REQUIRED TASK — Below are some records; return each one exactly.

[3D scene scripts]
■ ■ ■ ■ ■ ■ ■

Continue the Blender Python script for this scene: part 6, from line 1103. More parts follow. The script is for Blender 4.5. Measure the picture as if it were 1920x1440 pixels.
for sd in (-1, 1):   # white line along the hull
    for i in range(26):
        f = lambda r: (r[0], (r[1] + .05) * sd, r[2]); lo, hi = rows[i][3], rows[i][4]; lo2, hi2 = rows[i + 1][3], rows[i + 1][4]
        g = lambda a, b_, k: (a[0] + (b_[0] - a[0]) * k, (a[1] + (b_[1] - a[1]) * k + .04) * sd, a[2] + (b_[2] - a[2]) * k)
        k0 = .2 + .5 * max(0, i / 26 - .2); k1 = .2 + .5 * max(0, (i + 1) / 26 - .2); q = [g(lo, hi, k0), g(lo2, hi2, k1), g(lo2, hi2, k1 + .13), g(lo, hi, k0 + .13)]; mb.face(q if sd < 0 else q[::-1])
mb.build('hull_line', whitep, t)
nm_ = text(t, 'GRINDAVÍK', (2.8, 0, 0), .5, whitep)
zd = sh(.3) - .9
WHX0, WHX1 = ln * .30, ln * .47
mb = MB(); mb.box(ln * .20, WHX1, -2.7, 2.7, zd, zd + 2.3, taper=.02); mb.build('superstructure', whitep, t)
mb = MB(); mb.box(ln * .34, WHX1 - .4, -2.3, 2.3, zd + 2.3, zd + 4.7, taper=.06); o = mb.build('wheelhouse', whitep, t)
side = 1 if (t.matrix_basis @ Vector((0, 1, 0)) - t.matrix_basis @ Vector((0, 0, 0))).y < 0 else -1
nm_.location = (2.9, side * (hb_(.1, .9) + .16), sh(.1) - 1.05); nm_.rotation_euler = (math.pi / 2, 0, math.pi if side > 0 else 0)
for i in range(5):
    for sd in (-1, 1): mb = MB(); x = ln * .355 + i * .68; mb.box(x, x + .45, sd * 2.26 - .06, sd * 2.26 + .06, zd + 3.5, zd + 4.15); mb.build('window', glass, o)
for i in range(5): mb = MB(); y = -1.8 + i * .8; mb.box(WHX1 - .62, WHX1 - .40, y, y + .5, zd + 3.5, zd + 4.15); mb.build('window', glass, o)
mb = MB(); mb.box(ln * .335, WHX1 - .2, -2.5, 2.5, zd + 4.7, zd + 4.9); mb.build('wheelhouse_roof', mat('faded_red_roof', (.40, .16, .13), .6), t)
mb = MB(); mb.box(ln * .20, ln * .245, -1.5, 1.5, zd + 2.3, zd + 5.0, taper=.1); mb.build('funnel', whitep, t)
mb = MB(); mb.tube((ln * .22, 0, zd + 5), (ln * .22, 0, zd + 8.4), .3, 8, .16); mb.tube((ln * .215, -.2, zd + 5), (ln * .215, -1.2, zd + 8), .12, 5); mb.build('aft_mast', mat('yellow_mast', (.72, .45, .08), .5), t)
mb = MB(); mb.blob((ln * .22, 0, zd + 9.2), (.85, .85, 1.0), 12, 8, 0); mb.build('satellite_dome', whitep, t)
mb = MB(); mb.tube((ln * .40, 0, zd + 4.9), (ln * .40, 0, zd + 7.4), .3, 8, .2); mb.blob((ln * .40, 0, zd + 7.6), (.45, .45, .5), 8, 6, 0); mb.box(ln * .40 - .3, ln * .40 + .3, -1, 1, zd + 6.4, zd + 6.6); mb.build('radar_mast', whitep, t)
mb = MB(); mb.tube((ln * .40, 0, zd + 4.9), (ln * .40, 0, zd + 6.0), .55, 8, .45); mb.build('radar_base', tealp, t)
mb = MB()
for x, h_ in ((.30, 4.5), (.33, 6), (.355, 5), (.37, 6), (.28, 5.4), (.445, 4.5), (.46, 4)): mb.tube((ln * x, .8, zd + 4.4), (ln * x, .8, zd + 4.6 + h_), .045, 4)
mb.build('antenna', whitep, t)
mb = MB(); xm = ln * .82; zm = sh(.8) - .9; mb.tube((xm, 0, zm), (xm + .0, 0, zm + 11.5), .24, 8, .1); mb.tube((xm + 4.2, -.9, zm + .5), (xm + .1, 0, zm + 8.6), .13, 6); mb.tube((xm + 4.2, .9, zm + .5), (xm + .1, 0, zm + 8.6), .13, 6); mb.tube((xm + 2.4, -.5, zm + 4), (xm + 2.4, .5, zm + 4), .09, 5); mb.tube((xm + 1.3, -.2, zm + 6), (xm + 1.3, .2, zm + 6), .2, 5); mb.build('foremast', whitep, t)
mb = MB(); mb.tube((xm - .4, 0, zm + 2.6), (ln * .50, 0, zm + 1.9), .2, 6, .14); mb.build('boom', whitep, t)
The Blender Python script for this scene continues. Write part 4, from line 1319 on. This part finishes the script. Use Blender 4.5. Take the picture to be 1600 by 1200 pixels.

■ ■ ■ ■ ■ ■ ■

PROBLEM SOLUTION —
Continue the Blender Python script for this scene: part 6, from line 1103. More parts follow. The script is for Blender 4.5. Measure the picture as if it were 1920x1440 pixels.
for sd in (-1, 1):   # white line along the hull
    for i in range(26):
        f = lambda r: (r[0], (r[1] + .05) * sd, r[2]); lo, hi = rows[i][3], rows[i][4]; lo2, hi2 = rows[i + 1][3], rows[i + 1][4]
        g = lambda a, b_, k: (a[0] + (b_[0] - a[0]) * k, (a[1] + (b_[1] - a[1]) * k + .04) * sd, a[2] + (b_[2] - a[2]) * k)
        k0 = .2 + .5 * max(0, i / 26 - .2); k1 = .2 + .5 * max(0, (i + 1) / 26 - .2); q = [g(lo, hi, k0), g(lo2, hi2, k1), g(lo2, hi2, k1 + .13), g(lo, hi, k0 + .13)]; mb.face(q if sd < 0 else q[::-1])
mb.build('hull_line', whitep, t)
nm_ = text(t, 'GRINDAVÍK', (2.8, 0, 0), .5, whitep)
zd = sh(.3) - .9
WHX0, WHX1 = ln * .30, ln * .47
mb = MB(); mb.box(ln * .20, WHX1, -2.7, 2.7, zd, zd + 2.3, taper=.02); mb.build('superstructure', whitep, t)
mb = MB(); mb.box(ln * .34, WHX1 - .4, -2.3, 2.3, zd + 2.3, zd + 4.7, taper=.06); o = mb.build('wheelhouse', whitep, t)
side = 1 if (t.matrix_basis @ Vector((0, 1, 0)) - t.matrix_basis @ Vector((0, 0, 0))).y < 0 else -1
nm_.location = (2.9, side * (hb_(.1, .9) + .16), sh(.1) - 1.05); nm_.rotation_euler = (math.pi / 2, 0, math.pi if side > 0 else 0)
for i in range(5):
    for sd in (-1, 1): mb = MB(); x = ln * .355 + i * .68; mb.box(x, x + .45, sd * 2.26 - .06, sd * 2.26 + .06, zd + 3.5, zd + 4.15); mb.build('window', glass, o)
for i in range(5): mb = MB(); y = -1.8 + i * .8; mb.box(WHX1 - .62, WHX1 - .40, y, y + .5, zd + 3.5, zd + 4.15); mb.build('window', glass, o)
mb = MB(); mb.box(ln * .335, WHX1 - .2, -2.5, 2.5, zd + 4.7, zd + 4.9); mb.build('wheelhouse_roof', mat('faded_red_roof', (.40, .16, .13), .6), t)
mb = MB(); mb.box(ln * .20, ln * .245, -1.5, 1.5, zd + 2.3, zd + 5.0, taper=.1); mb.build('funnel', whitep, t)
mb = MB(); mb.tube((ln * .22, 0, zd + 5), (ln * .22, 0, zd + 8.4), .3, 8, .16); mb.tube((ln * .215, -.2, zd + 5), (ln * .215, -1.2, zd + 8), .12, 5); mb.build('aft_mast', mat('yellow_mast', (.72, .45, .08), .5), t)
mb = MB(); mb.blob((ln * .22, 0, zd + 9.2), (.85, .85, 1.0), 12, 8, 0); mb.build('satellite_dome', whitep, t)
mb = MB(); mb.tube((ln * .40, 0, zd + 4.9), (ln * .40, 0, zd + 7.4), .3, 8, .2); mb.blob((ln * .40, 0, zd + 7.6), (.45, .45, .5), 8, 6, 0); mb.box(ln * .40 - .3, ln * .40 + .3, -1, 1, zd + 6.4, zd + 6.6); mb.build('radar_mast', whitep, t)
mb = MB(); mb.tube((ln * .40, 0, zd + 4.9), (ln * .40, 0, zd + 6.0), .55, 8, .45); mb.build('radar_base', tealp, t)
mb = MB()
for x, h_ in ((.30, 4.5), (.33, 6), (.355, 5), (.37, 6), (.28, 5.4), (.445, 4.5), (.46, 4)): mb.tube((ln * x, .8, zd + 4.4), (ln * x, .8, zd + 4.6 + h_), .045, 4)
mb.build('antenna', whitep, t)
mb = MB(); xm = ln * .82; zm = sh(.8) - .9; mb.tube((xm, 0, zm), (xm + .0, 0, zm + 11.5), .24, 8, .1); mb.tube((xm + 4.2, -.9, zm + .5), (xm + .1, 0, zm + 8.6), .13, 6); mb.tube((xm + 4.2, .9, zm + .5), (xm + .1, 0, zm + 8.6), .13, 6); mb.tube((xm + 2.4, -.5, zm + 4), (xm + 2.4, .5, zm + 4), .09, 5); mb.tube((xm + 1.3, -.2, zm + 6), (xm + 1.3, .2, zm + 6), .2, 5); mb.build('foremast', whitep, t)
mb = MB(); mb.tube((xm - .4, 0, zm + 2.6), (ln * .50, 0, zm + 1.9), .2, 6, .14); mb.build('boom', whitep, t)
The Blender Python script for this scene continues. Write part 4, from line 1319 on. This part finishes the script. Use Blender 4.5. Take the picture to be 1600 by 1200 pixels.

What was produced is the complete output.